Alan Torry, manager of the SocGen Technology trust, says: "The Microsoft ruling is a wake-up call to investors that they can't always look for safety in the largest of the tech companies. They really have to spread their risk."

Given that Microsoft is such a big player in the technology sector, you might expect it to dominate the stock selection in specialist technology funds too. In fact, most technology funds hold only a small proportion of their assets in Microsoft shares, preferring to seek value among the company's smaller rivals instead. Scottish Equitable Technology devotes just 2.25 per cent of its £63m funds under management to Microsoft shares. Henderson's £289m Global Technology fund has only 0.75 per cent of assets in Microsoft shares.

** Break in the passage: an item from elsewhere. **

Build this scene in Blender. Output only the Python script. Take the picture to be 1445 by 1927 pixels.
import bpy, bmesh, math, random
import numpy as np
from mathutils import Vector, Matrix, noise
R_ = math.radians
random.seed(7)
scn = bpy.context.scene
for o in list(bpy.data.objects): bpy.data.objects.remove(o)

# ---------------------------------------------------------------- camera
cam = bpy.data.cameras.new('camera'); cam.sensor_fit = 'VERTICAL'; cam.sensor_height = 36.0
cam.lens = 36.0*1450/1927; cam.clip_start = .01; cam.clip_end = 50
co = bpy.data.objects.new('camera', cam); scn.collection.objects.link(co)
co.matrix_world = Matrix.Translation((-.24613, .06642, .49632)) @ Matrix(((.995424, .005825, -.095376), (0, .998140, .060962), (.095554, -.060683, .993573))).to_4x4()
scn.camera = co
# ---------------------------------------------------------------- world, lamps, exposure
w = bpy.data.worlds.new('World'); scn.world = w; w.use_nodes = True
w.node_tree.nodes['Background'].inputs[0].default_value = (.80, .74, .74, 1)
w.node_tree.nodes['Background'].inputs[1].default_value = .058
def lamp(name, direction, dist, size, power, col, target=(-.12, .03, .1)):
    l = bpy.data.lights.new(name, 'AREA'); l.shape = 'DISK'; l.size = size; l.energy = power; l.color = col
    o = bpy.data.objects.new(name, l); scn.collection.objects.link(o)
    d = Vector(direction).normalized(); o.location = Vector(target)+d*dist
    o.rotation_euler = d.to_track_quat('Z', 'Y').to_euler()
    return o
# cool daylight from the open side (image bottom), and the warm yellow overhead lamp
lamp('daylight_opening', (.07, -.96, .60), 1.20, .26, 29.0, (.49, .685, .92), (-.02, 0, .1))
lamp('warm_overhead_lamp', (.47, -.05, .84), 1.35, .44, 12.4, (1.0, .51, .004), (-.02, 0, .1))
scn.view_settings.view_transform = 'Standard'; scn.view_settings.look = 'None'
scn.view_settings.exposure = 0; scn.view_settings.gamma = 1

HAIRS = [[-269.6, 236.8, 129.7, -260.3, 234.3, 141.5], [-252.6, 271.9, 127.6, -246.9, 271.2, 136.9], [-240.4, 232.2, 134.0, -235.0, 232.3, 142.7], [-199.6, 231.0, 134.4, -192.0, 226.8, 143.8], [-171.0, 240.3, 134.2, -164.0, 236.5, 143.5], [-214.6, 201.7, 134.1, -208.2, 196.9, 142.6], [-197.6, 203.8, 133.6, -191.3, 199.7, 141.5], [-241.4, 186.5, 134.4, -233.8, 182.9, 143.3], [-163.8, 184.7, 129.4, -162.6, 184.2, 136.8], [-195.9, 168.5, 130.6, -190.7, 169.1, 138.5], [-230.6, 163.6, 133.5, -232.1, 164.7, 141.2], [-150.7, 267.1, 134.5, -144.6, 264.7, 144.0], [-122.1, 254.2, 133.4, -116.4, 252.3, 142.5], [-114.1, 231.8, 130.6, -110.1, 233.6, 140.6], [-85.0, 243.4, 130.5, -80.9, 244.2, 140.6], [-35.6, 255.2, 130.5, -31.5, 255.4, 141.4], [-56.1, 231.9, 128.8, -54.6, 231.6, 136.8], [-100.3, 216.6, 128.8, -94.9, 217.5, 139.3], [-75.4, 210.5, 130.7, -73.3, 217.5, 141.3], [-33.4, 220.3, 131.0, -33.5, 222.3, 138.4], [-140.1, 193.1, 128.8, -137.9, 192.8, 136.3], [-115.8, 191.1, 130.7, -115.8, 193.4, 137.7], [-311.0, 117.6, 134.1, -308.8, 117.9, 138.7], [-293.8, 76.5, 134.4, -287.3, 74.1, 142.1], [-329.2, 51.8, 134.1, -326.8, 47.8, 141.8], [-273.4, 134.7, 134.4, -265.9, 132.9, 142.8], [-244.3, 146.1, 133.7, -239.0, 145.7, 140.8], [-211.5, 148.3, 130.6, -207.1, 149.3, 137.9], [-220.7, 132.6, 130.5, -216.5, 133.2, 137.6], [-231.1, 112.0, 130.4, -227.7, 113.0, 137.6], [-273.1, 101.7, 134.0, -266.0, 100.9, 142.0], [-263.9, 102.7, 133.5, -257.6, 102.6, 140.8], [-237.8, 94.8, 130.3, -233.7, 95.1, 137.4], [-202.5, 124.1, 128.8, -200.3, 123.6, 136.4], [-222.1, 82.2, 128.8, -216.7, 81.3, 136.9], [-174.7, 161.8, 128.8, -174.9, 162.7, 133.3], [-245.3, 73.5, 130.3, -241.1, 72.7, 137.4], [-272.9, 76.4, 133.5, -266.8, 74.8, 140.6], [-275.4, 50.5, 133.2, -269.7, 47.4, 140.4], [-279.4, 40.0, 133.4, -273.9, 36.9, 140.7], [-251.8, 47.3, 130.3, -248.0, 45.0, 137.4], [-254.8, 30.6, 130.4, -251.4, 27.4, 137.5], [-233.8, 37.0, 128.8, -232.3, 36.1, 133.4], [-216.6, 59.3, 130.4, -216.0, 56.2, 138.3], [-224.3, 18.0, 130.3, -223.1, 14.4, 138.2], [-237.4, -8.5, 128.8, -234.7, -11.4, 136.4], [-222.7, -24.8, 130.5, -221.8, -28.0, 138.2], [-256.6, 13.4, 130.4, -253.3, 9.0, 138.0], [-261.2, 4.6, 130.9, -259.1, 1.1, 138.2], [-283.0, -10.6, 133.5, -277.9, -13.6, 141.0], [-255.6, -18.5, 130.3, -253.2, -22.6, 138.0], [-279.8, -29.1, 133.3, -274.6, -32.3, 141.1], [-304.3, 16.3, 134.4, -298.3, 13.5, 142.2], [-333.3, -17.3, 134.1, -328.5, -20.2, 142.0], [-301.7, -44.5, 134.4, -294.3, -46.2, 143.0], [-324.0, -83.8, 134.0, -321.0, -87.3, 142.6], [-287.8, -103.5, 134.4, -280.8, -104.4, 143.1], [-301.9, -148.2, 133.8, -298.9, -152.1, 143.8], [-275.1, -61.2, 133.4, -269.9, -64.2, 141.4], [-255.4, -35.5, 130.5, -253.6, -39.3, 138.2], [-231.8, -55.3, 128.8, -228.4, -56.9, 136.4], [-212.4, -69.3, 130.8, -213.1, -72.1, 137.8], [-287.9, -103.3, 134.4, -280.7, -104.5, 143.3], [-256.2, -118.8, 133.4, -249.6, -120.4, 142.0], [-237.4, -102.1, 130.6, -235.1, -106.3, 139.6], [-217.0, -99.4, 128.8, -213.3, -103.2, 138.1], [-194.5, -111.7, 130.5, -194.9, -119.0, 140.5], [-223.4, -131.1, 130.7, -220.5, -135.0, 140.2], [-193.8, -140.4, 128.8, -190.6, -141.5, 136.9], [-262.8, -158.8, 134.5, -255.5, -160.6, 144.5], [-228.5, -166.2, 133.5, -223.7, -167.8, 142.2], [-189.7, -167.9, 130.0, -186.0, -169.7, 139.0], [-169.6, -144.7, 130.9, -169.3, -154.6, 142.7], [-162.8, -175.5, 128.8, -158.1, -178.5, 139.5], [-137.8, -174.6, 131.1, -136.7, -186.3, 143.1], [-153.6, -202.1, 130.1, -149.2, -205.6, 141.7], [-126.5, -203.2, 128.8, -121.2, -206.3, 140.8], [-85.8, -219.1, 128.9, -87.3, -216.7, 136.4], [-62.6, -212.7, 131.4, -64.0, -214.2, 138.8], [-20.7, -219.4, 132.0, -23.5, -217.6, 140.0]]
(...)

Paul Kleiser, manager of the Scottish Equitable fund, says: "It would be a strange technology fund that didn't have any Microsoft in it. But it's not up to weight. That's mainly because Microsoft has been pretty highly-valued for quite a while, and there are plenty of opportunities elsewhere."

Tim Woolley, manager of Henderson Global Technology, adds: "We've had new money into the fund which we've not been putting into Microsoft, so its weighting has been going down. We're looking to give you exposure to some of the leaders, but also try and position you in the mid-cap growth companies."

Microsoft may suffer from being forced to loosen its monopolistic grip on the market, and its rivals could only benefit. Mark Johnson, head of research at stockbrokers Killik & Co says: "I think the ruling is good for the technology sector as a whole. If Microsoft get away with not being broken up, and is just told to play more fairly with its suppliers and its customers, it may not want to push itself into another market where it's trying to take over and control everyone else."

Kleiser believes that technology funds will ultimately be affected far more by the interest rate climate set by the US Federal Reserve than by any decline in Microsoft's fortunes. "The biggest factor that will influence technology stocks is Alan Greenspan," he says. "Technology tends to be a high-value, high-growth area, and that flourishes best in an environment of low interest rates."

Those looking after national funds will want to ensure their holdings broadly match the make up of the host country's stockmarket. Microsoft accounts for about 4 per cent of the S&P index's capitalisation, which means US funds are likely to have a far higher proportion of their portfolio in the company than any specialist technology fund would.

This principle applies just as much to actively-managed funds as it does to US index trackers. Scottish Equitable's actively-managed American trust, for example, has about 5 per cent of funds under management in Microsoft shares.

Paradoxically enough, it may not be tech fund investors who should be worried at any threat to Microsoft, but those in much more broadly-based US funds.